We hold the District Court did not abuse its discretion. It did not base the
sentence on the relative culpability of the defendants. Rather, it abandoned that factor
when it became clear Sekou was less culpable than his co-defendants, and it treated his
criminal history as an independent aggravating factor. We do not view the Court’s
comment after it announced Sekou’s sentence—“I think that should have some impact
here in terms of proportionality[,]” JA 150—to suggest proportionality was a primary
basis for the sentencing decision. It did, however, respond to the limited argument made
at sentencing. See United States v. Begin,
696 F.3d 405, 411 (3d Cir. 2012) (holding that
a District Court “‘must acknowledge and respond to any properly presented sentencing
argument which has colorable legal merit and a factual basis[.]’” (quoting United States v.
Ausburn,
502 F.3d 313, 329 (3d Cir. 2007))).
4
Moreover, in determining a sentence, a court must “(1) give rational and
meaningful consideration to the relevant § 3553(a) factors; (2) adequately explain the
sentence, including an explanation for any deviation from the guidelines; and (3) respond
to defense counsel’s colorable arguments for mitigation.” United States v.

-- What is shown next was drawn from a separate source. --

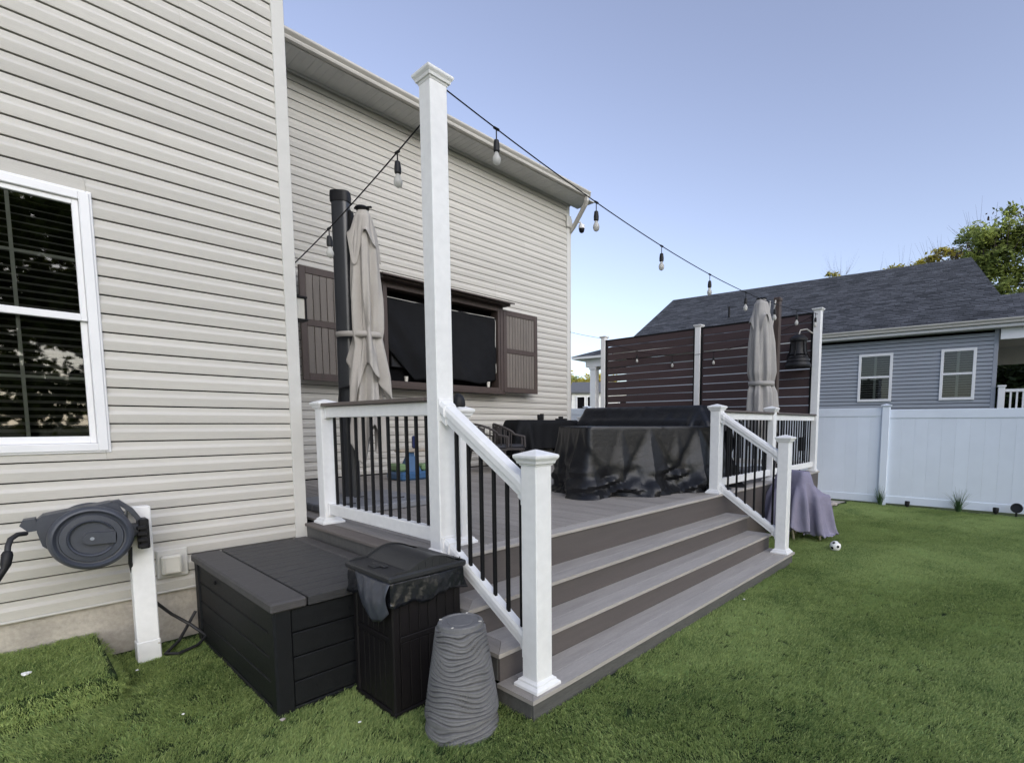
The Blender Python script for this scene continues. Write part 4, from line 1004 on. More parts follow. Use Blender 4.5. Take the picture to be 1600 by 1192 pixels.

Thornhill,
759
F.3d 299, 310 (3d Cir. 2014). One of the statutory factors it must consider is “the need to
avoid unwarranted sentence disparities among defendants with similar records who have
been found guilty of similar conduct.” 18 U.S.C. § 3553(a)(6). But we have concluded
that factor is about the promotion of “national uniformity in sentencing rather than
uniformity among co-defendants in the same case.” United States v. Parker,
462 F.3d
273, 277 (3d Cir. 2006). Accordingly, we do “not require district courts to consider
sentencing disparity among co-defendants.”
Id. Thus, a “disparity of sentence between
co-defendants does not of itself show an abuse of discretion.”
Id. at 266–77 (quotations
removed).
In this context, we affirm Judge Baylson’s sentencing determination.